Surrounding yourself with people who run their own businesses will not make you start your own business. It will make you think about starting your own business. But if that is not really what you want to do it will make you miserable, because you’re setting yourself up to fail eternally. You’ll be beating yourself up over not hitting a mark that, if you were honest with yourself, you are completely uninterested in hitting.

My struggle with the “you are who you surround yourself” expression that people throw around is that it has a tinge of judgement to it. There are no better people “out there”. Humans are all relatively equally flawed. Who you surround yourself with just determines your norms. Whether you want to swim for fun, or genuinely shoot for a gold medal, one is not better than the other. As Chambliss puts it, the definitions of “success” are the “definitions of success [that] have the broadest political currency.”
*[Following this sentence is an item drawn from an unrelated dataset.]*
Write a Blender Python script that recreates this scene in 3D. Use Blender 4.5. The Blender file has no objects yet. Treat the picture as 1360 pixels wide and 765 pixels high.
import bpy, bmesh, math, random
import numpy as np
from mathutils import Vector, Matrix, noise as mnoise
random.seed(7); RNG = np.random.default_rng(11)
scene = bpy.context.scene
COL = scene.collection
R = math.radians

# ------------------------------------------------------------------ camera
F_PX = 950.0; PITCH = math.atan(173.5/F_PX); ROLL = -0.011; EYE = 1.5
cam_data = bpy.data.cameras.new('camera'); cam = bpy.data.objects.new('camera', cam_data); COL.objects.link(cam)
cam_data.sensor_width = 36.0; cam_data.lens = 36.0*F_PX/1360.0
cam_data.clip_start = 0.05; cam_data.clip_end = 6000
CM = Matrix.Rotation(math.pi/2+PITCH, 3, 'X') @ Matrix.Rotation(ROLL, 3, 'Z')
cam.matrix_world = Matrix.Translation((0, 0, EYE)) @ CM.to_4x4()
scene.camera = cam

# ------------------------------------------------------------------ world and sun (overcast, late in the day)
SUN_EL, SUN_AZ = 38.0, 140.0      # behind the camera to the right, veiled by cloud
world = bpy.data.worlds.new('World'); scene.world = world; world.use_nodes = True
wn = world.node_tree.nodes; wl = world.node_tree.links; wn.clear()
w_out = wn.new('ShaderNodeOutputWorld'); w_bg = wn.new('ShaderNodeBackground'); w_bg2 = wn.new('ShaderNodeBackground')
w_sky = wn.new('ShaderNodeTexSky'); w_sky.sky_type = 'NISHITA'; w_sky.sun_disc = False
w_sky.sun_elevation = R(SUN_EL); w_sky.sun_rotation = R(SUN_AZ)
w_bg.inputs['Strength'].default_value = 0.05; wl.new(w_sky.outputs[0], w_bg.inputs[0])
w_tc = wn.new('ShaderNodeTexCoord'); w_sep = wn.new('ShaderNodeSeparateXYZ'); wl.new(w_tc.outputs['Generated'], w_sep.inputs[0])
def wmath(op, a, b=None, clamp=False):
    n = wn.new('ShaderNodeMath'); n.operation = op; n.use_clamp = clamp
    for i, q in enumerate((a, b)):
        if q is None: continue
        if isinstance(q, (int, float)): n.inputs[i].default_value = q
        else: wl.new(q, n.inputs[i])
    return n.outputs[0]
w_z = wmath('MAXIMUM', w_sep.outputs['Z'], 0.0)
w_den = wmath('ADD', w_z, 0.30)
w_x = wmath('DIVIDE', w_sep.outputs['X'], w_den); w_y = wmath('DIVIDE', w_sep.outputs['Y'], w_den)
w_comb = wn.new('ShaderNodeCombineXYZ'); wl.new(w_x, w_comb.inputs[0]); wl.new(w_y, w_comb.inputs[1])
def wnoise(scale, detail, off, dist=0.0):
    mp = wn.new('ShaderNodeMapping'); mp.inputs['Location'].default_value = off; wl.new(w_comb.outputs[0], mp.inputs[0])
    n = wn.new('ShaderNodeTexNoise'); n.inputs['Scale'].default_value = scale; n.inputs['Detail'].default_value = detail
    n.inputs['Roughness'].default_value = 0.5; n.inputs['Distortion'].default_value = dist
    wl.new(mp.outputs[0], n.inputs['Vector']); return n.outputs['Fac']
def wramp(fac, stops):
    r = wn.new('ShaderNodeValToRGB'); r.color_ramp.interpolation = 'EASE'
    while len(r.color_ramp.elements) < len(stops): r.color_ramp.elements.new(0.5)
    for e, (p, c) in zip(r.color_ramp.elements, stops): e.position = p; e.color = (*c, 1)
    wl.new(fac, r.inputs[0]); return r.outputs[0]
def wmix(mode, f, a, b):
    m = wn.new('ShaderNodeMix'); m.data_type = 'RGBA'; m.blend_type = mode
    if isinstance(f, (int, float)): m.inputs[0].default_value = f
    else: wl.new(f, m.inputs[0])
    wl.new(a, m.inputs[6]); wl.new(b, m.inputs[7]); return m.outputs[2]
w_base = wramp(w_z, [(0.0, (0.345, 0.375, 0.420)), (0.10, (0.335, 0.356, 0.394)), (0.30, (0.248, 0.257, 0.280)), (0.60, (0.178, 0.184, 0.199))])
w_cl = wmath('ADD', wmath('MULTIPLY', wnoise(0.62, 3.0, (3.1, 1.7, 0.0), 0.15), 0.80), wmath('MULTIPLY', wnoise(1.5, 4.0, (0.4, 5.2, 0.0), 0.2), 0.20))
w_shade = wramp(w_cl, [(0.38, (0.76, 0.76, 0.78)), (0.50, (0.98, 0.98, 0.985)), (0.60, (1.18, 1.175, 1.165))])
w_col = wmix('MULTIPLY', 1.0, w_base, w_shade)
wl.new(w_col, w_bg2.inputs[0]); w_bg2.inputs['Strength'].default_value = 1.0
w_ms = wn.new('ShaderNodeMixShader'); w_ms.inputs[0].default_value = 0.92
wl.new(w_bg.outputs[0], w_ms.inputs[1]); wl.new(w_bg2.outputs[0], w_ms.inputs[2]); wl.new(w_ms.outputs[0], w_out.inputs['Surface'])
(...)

Furthermore, throwing yourself into a social group for the transactional gains of their social norms is a short term strategy. It’s a kind of over-engineering bred by a culture where the main reason a lot of people do anything while growing up is “for college applications”. Over the short-term you may get somewhere you think you want to go, but in the end I suspect it’ll feel empty.

So, yes, if you genuinely feel a mismatch in what you’re interested in doing with the social norms of those around you, maybe that is a problem. But, I think it’s also often an easy scapegoat that leads to thinking like “if only I surrounded myself with the right people all my dreams will come true.” You start to expect that people attempting to reach similar goals would be some kind of other breed of human. You hope that they’ll pull you into some higher plane of existence where work and meaning becomes easy. That no one will make mistakes, and everything will feel True. But in the end I think you’ll find the same thing Chambliss found: excellence always lives in the mundane.